Movement, change, light, growth and decay are the lifeblood of nature, the energies that I I try to tap through my work. I need the shock of touch, the resistance of place, materials and weather, the earth as my source. Nature is in a state of change and that change is the key to understanding. I want my art to be sensitive and alert to changes in material, season and weather. Each work grows, stays, decays. Process and decay are implicit. Transience in my work reflects what I find in nature.
The underlying tension of a lot of my art is to try and look through the surface appearance of things. Inevitably, one way of getting beneath the surface is to introduce a hole, a window into what lies below.
When I was at art school, a lot of art education is about art being a means of self-expression, and as an 18-year-old I didn't know if I had a huge amount I wanted to express. It was a big moment when I decided I wanted to shift the emphasis or the intention of my art from something I disgorged myself upon and something that actually fed me or made me see the world or understand the world.

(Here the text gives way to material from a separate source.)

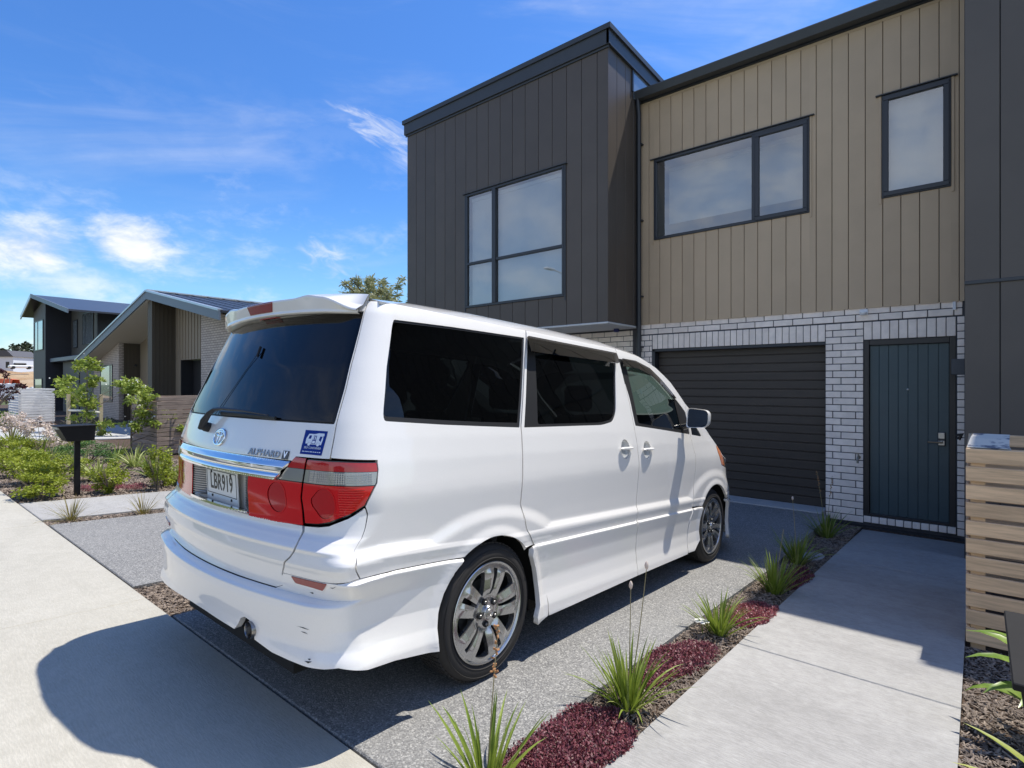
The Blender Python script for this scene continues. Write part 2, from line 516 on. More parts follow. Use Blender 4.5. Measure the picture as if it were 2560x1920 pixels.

My art is an attempt to reach beyond the surface appearance. I want to see growth in wood, time in stone, nature in a city, and I do not mean its parks but a deeper understanding that a city is nature too-the ground upon which it is built, the stone with which it is made.
My art recognizes the human place, the human context - especially in Britain, which is a landscape so worked by people for thousands of years, written, deeply ingrained with the presence of people.
The essence of drawing is the line exploring space.
Art for me is a form of nourishment. I need the land. I need it.
Art is not a career - it's a life.
I see my work plagiarized in gardening programmes and decorating programmes and car adverts, and I suppose I have to accept that's just the way art gets assimilated into culture.
It's art that's taught me to think and to write.
One of the beauties of art is that it reflects an artist's entire life. What I've learned over the past 30 years is really beginning to inform what I make. I hope that process continues until I die.
Ephemeral work made outside, for and about a day, lies at the core of my art and its making must be kept private.
As you grow older you realize that art has an enormous effect. It's frightening sometimes to think of the effect that we can have.